start

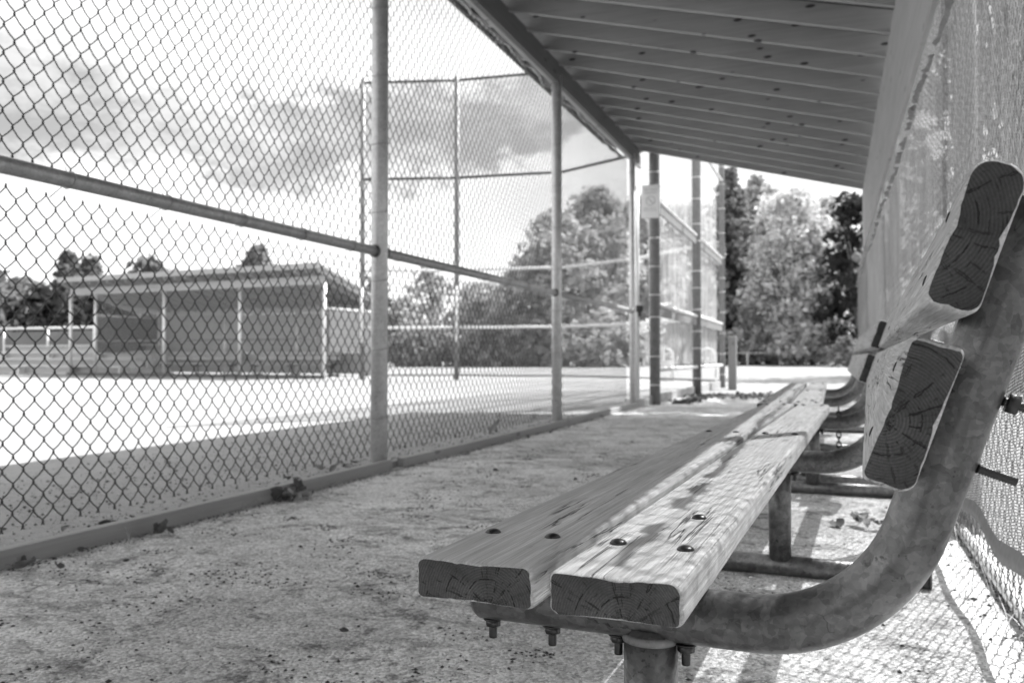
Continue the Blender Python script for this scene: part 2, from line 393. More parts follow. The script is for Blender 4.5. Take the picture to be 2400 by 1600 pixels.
# ------------------------------------------------------------------ setting: ground
def sheet(name, x0, y0, x1, y1, z, mat, nx=1, ny=1, amp=0.0, label=None, kind='structure', edge=0.0):
    v = []; f = []
    for j in range(ny + 1):
        for i in range(nx + 1):
            x = x0 + (x1 - x0) * i / nx; y = y0 + (y1 - y0) * j / ny
            zz = z + amp * noise.noise(Vector((x * 1.7, y * 1.7, 0)))
            if edge and (i in (0, nx) or j in (0, ny)):
                x += edge * noise.noise(Vector((x * 1.3, y * 1.3, 5))); y += edge * noise.noise(Vector((x * 1.3, y * 1.3, 9)))
            v.append((x, y, zz))
    for j in range(ny):
        for i in range(nx):
            a = j * (nx + 1) + i; f.append((a, a + 1, a + nx + 2, a + nx + 1))
    me = bpy.data.meshes.new(name); me.from_pydata(v, [], f); me.materials.append(mat); me.update()
    o = bpy.data.objects.new(name, me); COL.objects.link(o)
    return tag(o, label, None, None, kind)
sheet('ground', -600, -300, 600, 900, -.02, M['grass'], 24, 24, 0)
sheet('infield', -26, -6, -2.2, 24, -.006, M['sand'], 40, 50, .004)
sheet('dugout_floor', -2.24, -5.5, .46, 13.9, 0.0, M['asphalt'], 1, 1)
sheet('side_path', .46, -1.5, 5.5, 15, -.008, M['sand'], 20, 30, .006)

# ------------------------------------------------------------------ front chain-link fence
FX = -2.3
def chainlink(name, axis_pts, z0, z1, wire, mat, parent, w=.072, h=.087, seg=4, phase=0.0, amp=.012):
    """real woven wires; axis_pts = (x, ya, yb): panel in the plane x, from ya to yb"""
    x, ya, yb = axis_pts
    w = w / 2; nW = int((yb - ya) / w); nH = int((z1 - z0) / (h / 2))
    V = []; F = []
    a = w / 2
    ang = [2 * PI * k / seg + PI / seg for k in range(seg)]
    for k in range(nW):
        yc = ya + (k + .5) * w
        pts = []
        for j in range(nH + 1):
            sgn = 1 if (j + k) % 2 == 0 else -1
            z = z0 + j * h / 2
            # hook: approach, peak, leave
            dep = .0030
            bow = .0
            pts.append((x - dep * sgn, yc + sgn * (a - .0035), z - .0085))
            pts.append((x, yc + sgn * (a + .0030), z))
            pts.append((x + dep * sgn, yc + sgn * (a - .0035), z + .0085))
            if j < nH: pts.append((x, yc, z + h / 4))
        P = np.array(pts)
        ys = P[:, 1].copy(); zs = P[:, 2].copy()
        off = np.array([amp * noise.noise(Vector((p[1] * .9, p[2] * .9, 3.3 + phase))) for p in pts])
        o2 = np.array([.008 * noise.noise(Vector((p[1] * 1.6, p[2] * 1.6, 8.3 + phase))) for p in pts])
        o3 = np.array([.0022 * noise.noise(Vector((p[1] * 17, p[2] * 17, 1.3 + phase))) for p in pts])
        P[:, 0] += off; P[:, 1] += o2 + o3; P[:, 2] += o2 * .8 - o3
        T = np.empty_like(P); T[1:-1] = P[2:] - P[:-2]; T[0] = P[1] - P[0]; T[-1] = P[-1] - P[-2]
        T /= np.linalg.norm(T, axis=1)[:, None]
        N1 = np.cross(T, np.array([1.0, 0, 0])); N1 /= np.linalg.norm(N1, axis=1)[:, None]
        N2 = np.cross(T, N1)
        base = len(V) * 0 + sum(len(q) for q in V)
        ring = [P + (N1 * math.cos(t) + N2 * math.sin(t)) * wire / 2 for t in ang]
        A = np.stack(ring, 1).reshape(-1, 3); V.append(A)
        n = len(P)
        i = np.arange(n - 1)[:, None] * seg; q = np.arange(seg)[None, :]; q2 = (q + 1) % seg
        quad = np.stack([base + i + q, base + i + q2, base + i + seg + q2, base + i + seg + q], -1).reshape(-1, 4); F.append(quad)
    return np_mesh(name, np.concatenate(V), np.concatenate(F), mat, parent, True)
def np_mesh(name, V, F, mat, parent=None, smooth=False):
    me = bpy.data.meshes.new(name)
    nv, nf, k = len(V), len(F), F.shape[1]
    me.vertices.add(nv); me.vertices.foreach_set('co', V.astype('f').ravel())
    me.loops.add(nf * k); me.loops.foreach_set('vertex_index', F.astype('i').ravel())
    me.polygons.add(nf); me.polygons.foreach_set('loop_start', np.arange(0, nf * k, k, dtype='i')); 
    try: me.polygons.foreach_set('loop_total', np.full(nf, k, 'i'))
    except Exception: pass
    me.polygons.foreach_set('use_smooth', np.full(nf, smooth))
    me.update(calc_edges=True); me.materials.append(mat)
    o = bpy.data.objects.new(name, me); COL.objects.link(o)
    if parent: o.parent = parent
    return o

ff = empty('chain_link_fence', (0, 0, 0), label='chain link fence on grey steel posts along the open front of the near dugout', cat='fence')
RAILZ = 1.17
chainlink('wire_mesh', (FX - .052, .4, 10.22), .075, 1.155, .0046, M['wire'], ff)
chainlink('wire_mesh', (FX - .050, .42, 10.22), 1.215, 3.02, .0046, M['wire'], ff, phase=4)
POSTS = [(.98, .044, 3.25), (4.07, .045, 3.12), (7.24, .045, 3.12), (10.3, .036, 3.1)]
def roughpipe(pts, r, n=20, sub=10):
    out = []
    for a, b in zip(pts[:-1], pts[1:]):
        for i in range(sub): out.append(Vector(a).lerp(Vector(b), i / sub))
    out.append(Vector(pts[-1])); return out
for (y, r, zt) in POSTS:
    p = MB().tube([(FX, y, -.03), (FX, y, zt)], r, 24).build('post', M['galv_post'], ff)
    z = .28
    while z < 3.0:
        t = MB(); pts = [(FX + (r + .003) * math.cos(a), y + (r + .003) * math.sin(a), z + .012 * math.sin(a)) for a in np.linspace(-2.0, 2.0, 12)]
        pts = [(FX - r - .012, y - .05, z - .01)] + pts + [(FX - r - .012, y + .05, z + .02)]
        t.tube(pts, .0022, 6).build('tie_wire', M['tie'], p); z += .37
ys = [0.2, .98, 4.07, 7.24, 10.3]
for a, b in zip(ys[:-1], ys[1:]):
    ra = MB().tube([(FX, a + .04, RAILZ), (FX, b - .04, RAILZ)], .0265, 20).build('rail', M['rail'], ff)
    if b > 1:
        y = a + .22
        while y < b - .15:
            t = MB(); pts = [(FX + .029 * math.cos(q), y + .004 * q, RAILZ + .029 * math.sin(q)) for q in np.linspace(-2.3, 2.3, 14)]
            pts = [(FX - .05, y - .03, RAILZ - .058)] + pts + [(FX - .05, y + .03, RAILZ + .05)]
            t.tube(pts, .0019, 6).build('tie_wire', M['tie'], ra); y += .43
    for e in (a + .055, b - .055):
        MB().lathe([(.030, -.012), (.034, -.008), (.034, .008), (.030, .012)], (FX, e, RAILZ), 18, rot=Matrix.Rotation(R(90), 3, 'X')).build('rail_end', M['galv'], ra)
# gate post with latch where the fence stops
gp = MB().tube([(FX + .03, 10.44, -.02), (FX + .03, 10.44, 2.72)], .026, 16).build('gate_post', M['white'], ff)
MB().box(FX + .02, 10.40, 1.16, FX + .10, 10.47, 1.24).box(FX + .06, 10.36, 1.10, FX + .085, 10.43, 1.2).build('latch', M['bolt'], gp, bevel=.006)
MB().box(FX - .12, 10.36, -.02, FX + .14, 10.56, .09).build('post_footing', M['concrete'], gp, bevel=.012)

# timber kerb under the fence
kb = empty('timber_kerb', (0, 0, 0), label='long low timber kerb board under the chain link fence', cat='kerb')
yk = .3; i = 0
for L_ in (3.74, 3.1, 3.0):
    b = MB(); n = 24
    for j in range(n):
        y0, y1 = yk + (L_ - .006) * j / n, yk + (L_ - .006) * (j + 1) / n
    b.box(-2.245, yk, -.04, -2.2, yk + L_ - .006, .055 - .006 * (i % 2))
    bb = center(b.build('kerb_board', M['kerb'], kb, bevel=.004))
    yk += L_ + (.13 if i == 0 else 0); i += 1
MB().box(-2.30, .3, -.04, -2.256, 10.1, .032).build('backing_strip', M['kerb'], kb, bevel=.004)
# pale strip standing in for a band of sunlight across the floor
tag(MB().box(-2.18, 10.36, -.02, -.2, 10.5, .006).build('sunlit_band_strip', M['concrete'], None, bevel=.004), 'pale strip put in for the sunlit band across the far end of the dugout floor', 'threshold')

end

TASK REQUIREMENTS — Return exactly what appears from the opening line of the material through the line with "20, 30, .006)", apart from the pictures.

RESPONSE —
Continue the Blender Python script for this scene: part 2, from line 393. More parts follow. The script is for Blender 4.5. Take the picture to be 2400 by 1600 pixels.
# ------------------------------------------------------------------ setting: ground
def sheet(name, x0, y0, x1, y1, z, mat, nx=1, ny=1, amp=0.0, label=None, kind='structure', edge=0.0):
    v = []; f = []
    for j in range(ny + 1):
        for i in range(nx + 1):
            x = x0 + (x1 - x0) * i / nx; y = y0 + (y1 - y0) * j / ny
            zz = z + amp * noise.noise(Vector((x * 1.7, y * 1.7, 0)))
            if edge and (i in (0, nx) or j in (0, ny)):
                x += edge * noise.noise(Vector((x * 1.3, y * 1.3, 5))); y += edge * noise.noise(Vector((x * 1.3, y * 1.3, 9)))
            v.append((x, y, zz))
    for j in range(ny):
        for i in range(nx):
            a = j * (nx + 1) + i; f.append((a, a + 1, a + nx + 2, a + nx + 1))
    me = bpy.data.meshes.new(name); me.from_pydata(v, [], f); me.materials.append(mat); me.update()
    o = bpy.data.objects.new(name, me); COL.objects.link(o)
    return tag(o, label, None, None, kind)
sheet('ground', -600, -300, 600, 900, -.02, M['grass'], 24, 24, 0)
sheet('infield', -26, -6, -2.2, 24, -.006, M['sand'], 40, 50, .004)
sheet('dugout_floor', -2.24, -5.5, .46, 13.9, 0.0, M['asphalt'], 1, 1)
sheet('side_path', .46, -1.5, 5.5, 15, -.008, M['sand'], 20, 30, .006)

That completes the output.